__Exercise aim__.
Find the number of lines below in which the word "append" appears, and write that number only.

__Input data__.

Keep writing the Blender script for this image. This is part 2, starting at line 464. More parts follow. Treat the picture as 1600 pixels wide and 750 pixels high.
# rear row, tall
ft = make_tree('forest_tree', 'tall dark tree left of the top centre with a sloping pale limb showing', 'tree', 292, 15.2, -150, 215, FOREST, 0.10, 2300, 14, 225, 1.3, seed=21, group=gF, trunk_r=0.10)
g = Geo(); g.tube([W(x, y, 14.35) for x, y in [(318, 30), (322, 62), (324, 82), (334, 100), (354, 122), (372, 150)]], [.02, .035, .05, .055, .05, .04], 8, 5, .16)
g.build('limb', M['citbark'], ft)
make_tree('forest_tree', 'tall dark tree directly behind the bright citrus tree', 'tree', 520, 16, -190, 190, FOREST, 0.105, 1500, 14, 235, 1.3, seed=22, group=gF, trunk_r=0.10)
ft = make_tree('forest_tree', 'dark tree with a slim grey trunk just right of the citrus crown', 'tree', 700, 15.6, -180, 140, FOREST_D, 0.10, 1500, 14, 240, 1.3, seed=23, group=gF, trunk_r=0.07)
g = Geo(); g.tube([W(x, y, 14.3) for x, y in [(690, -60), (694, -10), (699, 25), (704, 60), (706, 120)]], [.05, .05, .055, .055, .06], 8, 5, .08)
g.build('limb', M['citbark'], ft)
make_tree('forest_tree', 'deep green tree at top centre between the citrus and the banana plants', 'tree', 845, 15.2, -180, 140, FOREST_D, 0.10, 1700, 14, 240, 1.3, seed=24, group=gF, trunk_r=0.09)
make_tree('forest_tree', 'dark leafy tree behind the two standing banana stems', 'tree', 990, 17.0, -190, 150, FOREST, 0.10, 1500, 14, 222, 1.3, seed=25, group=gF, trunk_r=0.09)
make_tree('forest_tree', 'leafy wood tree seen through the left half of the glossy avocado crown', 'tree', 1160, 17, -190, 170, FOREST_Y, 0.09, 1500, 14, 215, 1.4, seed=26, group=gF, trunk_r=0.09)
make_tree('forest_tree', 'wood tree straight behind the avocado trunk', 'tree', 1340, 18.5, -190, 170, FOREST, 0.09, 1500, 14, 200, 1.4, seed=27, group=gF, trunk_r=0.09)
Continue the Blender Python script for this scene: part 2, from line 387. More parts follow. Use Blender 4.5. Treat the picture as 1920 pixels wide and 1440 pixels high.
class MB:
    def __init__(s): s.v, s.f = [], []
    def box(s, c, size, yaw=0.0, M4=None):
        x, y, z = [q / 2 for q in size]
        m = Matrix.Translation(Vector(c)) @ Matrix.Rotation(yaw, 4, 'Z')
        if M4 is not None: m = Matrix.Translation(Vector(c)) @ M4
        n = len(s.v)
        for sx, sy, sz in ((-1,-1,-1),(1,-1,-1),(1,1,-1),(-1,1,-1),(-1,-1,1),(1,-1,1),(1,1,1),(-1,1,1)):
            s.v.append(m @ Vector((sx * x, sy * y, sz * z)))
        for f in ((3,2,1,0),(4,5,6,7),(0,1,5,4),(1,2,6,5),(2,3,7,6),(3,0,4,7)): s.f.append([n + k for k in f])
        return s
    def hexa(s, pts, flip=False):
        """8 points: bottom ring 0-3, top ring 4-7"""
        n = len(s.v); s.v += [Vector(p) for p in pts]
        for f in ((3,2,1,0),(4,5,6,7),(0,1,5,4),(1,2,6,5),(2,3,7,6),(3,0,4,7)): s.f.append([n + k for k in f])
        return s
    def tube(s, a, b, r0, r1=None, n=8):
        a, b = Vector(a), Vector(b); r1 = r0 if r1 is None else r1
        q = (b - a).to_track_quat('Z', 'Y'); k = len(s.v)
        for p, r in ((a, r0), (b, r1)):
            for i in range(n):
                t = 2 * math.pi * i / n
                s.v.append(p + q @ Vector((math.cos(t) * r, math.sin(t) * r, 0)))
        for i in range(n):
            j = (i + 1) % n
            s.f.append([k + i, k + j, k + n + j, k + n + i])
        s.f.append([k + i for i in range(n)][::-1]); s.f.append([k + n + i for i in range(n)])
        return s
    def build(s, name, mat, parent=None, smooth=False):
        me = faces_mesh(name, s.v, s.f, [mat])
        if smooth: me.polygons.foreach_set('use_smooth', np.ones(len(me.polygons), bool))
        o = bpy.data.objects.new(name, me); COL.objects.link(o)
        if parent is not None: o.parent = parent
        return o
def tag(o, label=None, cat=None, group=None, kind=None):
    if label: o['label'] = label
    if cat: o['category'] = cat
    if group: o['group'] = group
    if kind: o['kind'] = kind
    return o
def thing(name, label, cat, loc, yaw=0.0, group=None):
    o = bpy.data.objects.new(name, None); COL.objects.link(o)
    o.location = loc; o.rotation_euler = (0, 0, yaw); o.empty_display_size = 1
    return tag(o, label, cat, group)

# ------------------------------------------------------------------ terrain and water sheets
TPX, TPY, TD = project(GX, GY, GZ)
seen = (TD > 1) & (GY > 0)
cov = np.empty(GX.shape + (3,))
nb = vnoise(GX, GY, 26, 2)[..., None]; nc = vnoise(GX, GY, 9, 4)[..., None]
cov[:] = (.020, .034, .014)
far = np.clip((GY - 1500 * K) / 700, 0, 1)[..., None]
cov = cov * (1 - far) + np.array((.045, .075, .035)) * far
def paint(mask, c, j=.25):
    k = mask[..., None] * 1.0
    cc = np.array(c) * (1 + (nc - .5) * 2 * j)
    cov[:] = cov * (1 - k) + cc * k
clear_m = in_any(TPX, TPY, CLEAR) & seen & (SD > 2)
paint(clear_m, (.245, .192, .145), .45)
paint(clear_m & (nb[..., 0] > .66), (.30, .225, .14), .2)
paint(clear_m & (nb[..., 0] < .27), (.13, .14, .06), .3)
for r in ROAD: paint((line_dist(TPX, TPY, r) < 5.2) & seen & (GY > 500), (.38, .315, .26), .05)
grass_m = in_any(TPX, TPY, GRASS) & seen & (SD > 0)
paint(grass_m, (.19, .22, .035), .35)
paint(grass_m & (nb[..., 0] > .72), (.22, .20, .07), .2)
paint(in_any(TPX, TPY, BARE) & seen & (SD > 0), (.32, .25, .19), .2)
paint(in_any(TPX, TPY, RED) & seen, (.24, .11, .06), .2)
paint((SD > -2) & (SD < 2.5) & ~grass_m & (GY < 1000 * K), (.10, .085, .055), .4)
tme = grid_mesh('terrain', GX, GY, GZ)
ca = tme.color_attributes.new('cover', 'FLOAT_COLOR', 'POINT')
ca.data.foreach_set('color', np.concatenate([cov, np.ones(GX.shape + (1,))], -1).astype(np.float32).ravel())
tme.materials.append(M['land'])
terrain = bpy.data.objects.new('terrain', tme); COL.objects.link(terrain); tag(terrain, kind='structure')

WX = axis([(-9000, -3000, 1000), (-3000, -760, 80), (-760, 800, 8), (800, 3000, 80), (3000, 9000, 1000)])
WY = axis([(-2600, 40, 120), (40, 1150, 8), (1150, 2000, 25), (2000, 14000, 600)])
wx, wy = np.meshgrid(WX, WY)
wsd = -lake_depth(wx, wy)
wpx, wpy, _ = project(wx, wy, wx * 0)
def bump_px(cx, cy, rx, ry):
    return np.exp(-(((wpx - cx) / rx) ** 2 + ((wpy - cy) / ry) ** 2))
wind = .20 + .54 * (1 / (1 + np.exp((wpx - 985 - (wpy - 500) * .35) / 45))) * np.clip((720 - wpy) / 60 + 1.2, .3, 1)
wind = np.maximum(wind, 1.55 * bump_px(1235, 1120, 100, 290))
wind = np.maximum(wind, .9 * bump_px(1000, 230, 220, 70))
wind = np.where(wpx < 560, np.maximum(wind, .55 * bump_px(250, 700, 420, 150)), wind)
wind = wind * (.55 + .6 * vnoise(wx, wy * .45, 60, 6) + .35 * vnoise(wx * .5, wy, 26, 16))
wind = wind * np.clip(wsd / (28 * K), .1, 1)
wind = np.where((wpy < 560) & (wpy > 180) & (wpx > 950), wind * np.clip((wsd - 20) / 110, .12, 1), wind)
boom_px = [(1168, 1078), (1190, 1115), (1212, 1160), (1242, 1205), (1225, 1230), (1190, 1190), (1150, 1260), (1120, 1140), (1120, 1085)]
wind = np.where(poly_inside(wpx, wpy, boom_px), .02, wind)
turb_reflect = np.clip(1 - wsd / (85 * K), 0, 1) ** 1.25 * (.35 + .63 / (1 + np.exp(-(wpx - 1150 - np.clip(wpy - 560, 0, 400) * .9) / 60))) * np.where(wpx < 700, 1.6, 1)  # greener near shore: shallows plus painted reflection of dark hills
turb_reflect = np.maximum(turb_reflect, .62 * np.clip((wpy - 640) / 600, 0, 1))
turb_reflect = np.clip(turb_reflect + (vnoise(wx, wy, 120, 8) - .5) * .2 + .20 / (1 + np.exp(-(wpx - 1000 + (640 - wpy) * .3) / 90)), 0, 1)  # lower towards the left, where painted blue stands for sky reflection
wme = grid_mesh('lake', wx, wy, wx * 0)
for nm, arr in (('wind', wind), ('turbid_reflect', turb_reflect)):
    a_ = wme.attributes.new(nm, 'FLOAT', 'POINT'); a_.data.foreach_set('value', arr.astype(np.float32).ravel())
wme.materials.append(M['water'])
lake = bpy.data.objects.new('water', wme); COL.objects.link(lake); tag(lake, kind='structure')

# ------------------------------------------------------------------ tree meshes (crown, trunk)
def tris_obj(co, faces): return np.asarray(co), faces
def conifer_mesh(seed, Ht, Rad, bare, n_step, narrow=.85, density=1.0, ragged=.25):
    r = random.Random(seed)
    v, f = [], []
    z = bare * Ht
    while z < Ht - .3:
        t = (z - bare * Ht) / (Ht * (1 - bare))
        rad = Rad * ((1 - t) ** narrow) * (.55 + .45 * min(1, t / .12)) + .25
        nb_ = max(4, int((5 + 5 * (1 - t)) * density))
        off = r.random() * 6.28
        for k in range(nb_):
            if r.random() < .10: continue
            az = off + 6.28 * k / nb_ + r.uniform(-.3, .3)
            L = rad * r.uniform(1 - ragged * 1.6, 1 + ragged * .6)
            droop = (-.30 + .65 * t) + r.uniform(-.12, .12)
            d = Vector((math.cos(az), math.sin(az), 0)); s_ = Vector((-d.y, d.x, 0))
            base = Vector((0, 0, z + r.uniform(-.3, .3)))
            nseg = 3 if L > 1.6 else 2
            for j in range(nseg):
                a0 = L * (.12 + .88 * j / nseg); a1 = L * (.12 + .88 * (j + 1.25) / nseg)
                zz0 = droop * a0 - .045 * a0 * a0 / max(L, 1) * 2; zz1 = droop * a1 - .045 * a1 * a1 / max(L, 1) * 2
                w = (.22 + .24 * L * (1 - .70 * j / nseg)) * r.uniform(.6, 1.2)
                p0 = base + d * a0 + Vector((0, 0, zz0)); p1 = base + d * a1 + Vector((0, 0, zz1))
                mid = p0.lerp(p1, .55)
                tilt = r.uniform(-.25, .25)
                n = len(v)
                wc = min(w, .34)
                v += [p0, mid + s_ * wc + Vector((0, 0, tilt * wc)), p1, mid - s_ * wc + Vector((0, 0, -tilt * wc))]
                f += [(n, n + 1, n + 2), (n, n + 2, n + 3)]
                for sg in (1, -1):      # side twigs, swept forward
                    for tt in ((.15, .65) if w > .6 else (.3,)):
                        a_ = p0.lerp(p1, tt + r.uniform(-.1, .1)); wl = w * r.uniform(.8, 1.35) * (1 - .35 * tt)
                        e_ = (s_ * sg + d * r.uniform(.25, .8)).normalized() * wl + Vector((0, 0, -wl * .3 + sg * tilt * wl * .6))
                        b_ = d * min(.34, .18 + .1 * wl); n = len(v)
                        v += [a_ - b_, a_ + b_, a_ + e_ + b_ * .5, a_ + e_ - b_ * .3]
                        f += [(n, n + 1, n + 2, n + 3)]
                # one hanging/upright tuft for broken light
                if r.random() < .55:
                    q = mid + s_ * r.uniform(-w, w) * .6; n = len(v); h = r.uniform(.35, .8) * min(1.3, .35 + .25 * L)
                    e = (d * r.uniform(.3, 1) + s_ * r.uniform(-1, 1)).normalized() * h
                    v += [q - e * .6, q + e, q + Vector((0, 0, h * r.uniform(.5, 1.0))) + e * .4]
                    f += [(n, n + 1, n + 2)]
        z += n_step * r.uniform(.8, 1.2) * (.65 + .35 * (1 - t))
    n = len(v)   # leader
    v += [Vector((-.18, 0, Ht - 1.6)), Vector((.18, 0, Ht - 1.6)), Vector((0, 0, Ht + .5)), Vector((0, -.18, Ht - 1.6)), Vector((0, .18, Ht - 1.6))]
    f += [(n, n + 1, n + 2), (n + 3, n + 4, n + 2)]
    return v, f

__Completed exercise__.
8